## Exercise description
How many lines in the listing below include the word "Write"? Answer with the number and nothing else.

Items listed in a dataset:
*****

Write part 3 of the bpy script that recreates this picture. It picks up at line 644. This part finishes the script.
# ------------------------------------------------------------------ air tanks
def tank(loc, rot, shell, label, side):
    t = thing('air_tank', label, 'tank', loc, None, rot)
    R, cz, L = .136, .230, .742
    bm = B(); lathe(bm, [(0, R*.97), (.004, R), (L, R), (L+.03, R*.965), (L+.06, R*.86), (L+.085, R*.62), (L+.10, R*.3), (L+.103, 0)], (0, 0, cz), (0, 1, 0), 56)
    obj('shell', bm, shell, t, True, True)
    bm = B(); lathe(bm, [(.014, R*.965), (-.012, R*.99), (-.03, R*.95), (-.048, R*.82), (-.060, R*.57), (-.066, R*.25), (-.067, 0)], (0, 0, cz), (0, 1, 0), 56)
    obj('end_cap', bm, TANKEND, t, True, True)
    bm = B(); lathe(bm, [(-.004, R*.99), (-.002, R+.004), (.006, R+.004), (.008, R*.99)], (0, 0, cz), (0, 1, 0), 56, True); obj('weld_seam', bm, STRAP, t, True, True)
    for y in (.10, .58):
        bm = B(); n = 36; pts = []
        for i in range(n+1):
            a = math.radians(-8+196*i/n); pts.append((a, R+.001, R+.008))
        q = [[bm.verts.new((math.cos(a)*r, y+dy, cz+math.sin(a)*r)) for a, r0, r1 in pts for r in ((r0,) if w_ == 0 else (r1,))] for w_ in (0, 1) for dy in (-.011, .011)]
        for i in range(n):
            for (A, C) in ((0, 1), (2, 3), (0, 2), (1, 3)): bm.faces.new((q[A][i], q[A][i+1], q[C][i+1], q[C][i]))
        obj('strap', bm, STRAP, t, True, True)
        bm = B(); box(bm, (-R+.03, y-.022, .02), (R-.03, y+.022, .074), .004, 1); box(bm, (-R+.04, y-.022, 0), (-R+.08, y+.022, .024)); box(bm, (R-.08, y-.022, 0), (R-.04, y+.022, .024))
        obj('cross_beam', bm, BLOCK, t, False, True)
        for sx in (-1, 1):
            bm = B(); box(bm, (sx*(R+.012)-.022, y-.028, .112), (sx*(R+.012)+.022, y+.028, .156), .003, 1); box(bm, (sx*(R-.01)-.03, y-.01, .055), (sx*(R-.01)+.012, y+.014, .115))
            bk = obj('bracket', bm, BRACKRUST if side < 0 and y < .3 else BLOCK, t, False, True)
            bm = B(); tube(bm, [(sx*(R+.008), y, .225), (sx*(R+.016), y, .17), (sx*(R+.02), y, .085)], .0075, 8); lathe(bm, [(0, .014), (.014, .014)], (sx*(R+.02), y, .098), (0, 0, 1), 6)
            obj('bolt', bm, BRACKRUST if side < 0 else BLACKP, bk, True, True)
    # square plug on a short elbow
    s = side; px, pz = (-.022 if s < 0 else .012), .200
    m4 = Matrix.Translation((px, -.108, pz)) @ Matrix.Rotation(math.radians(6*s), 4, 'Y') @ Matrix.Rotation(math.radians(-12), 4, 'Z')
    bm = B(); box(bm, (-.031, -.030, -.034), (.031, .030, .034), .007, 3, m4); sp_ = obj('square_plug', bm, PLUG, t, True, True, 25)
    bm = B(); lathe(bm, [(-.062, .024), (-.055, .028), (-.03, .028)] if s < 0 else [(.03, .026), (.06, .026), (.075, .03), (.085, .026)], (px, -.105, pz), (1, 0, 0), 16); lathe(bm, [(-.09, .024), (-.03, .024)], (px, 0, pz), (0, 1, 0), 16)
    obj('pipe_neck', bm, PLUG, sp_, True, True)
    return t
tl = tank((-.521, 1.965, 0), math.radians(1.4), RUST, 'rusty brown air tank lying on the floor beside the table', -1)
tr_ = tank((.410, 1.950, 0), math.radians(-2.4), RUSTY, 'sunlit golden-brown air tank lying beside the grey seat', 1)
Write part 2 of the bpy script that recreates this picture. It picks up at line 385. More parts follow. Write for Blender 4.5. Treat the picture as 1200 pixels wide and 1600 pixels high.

*****

## Reply
2